Binance, the world’s largest crypto exchange, exited the U.S. in 2023 as part of a deal in which then CEO, Changpeng Zhao, pleaded guilty to criminal charges over the failure to prevent money laundering on the exchange, as part of a $4.3 billion settlement with the Department of Justice.
Zhao was pardoned by U.S President Donald Trump in October. A Bloomberg report in December said the company was mulling re-entering the U.S. market.
Former Binance CEO Changpeng Zhao, center, departs federal court in Seattle on April 30, 2024.

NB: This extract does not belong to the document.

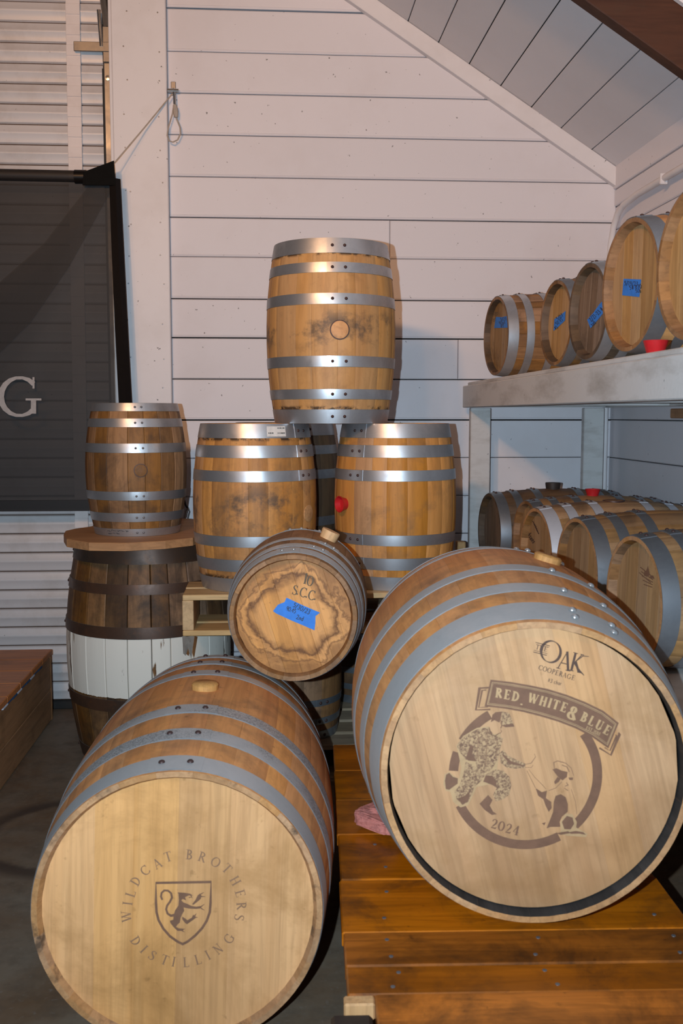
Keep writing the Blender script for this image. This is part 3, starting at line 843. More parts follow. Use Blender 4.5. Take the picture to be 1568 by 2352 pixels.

Jason Redmond | AFP | Getty Images
In an interview with CNBC in Davos on Tuesday, Binance’s co-CEO, Richard Teng, said it was taking a “wait and see” approach to re-entering the U.S., which he called “a very important marketplace.”
Shortly afterwards, in a separate interview with CNBC, Brad Garlinghouse, the CEO of blockchain company Ripple, predicted it would happen.
“It’s a very large market, and … not that many years ago, they were a material player,” he said of Binance.
“I think they’ll come back because they’re a capitalistic, innovative company that wants to solve … larger markets and continue to grow,” Garlinghouse added.
Garlinghouse said Binance’s re-entry would increase competition and bring more people into the market.
“I think it will actually have the positive impact of bringing more people into the market, in part because it’ll reduce pricing,” Garlinghouse said. “Today their [Binance] pricing is lower on a global basis than what we see here in the U.S.”
Crypto industry clash over new regulation
The U.S. passed the GENIUS Act last year to regulate stablecoins and is debating approving the Clarity Act, a framework for regulating cryptocurrencies.
The Clarity Act faced opposition from some crypto industry participants. Coinbase CEO Brian Armstrong posted last week on X that his company “can’t support the bill as written.”
However, Teng and Garlinghouse backed it.
“I would say that any regulation will be better than no regulation,” Teng, who is a former regulator, said during his CNBC interview.
“Once you have clarity, you can then start working around those rules, right? And in the first instance, most regulations will not be perfect, but it is then going through a round of enhancements,” Teng said.
Garlinghouse said he was “surprised” at Armstrong’s “vehemence” in coming out against the Clarity Act.
“I mean, basically the rest of the industry, including exchanges that compete with Coinbase, were still supporting it,” Garlinghouse said.
“My understanding is everyone’s kind of still at the table. I’m hopeful we find the how to break that impasse … If we want the industry to continue to grow … we need things like the Genius Act, we need things like the Clarity Act.”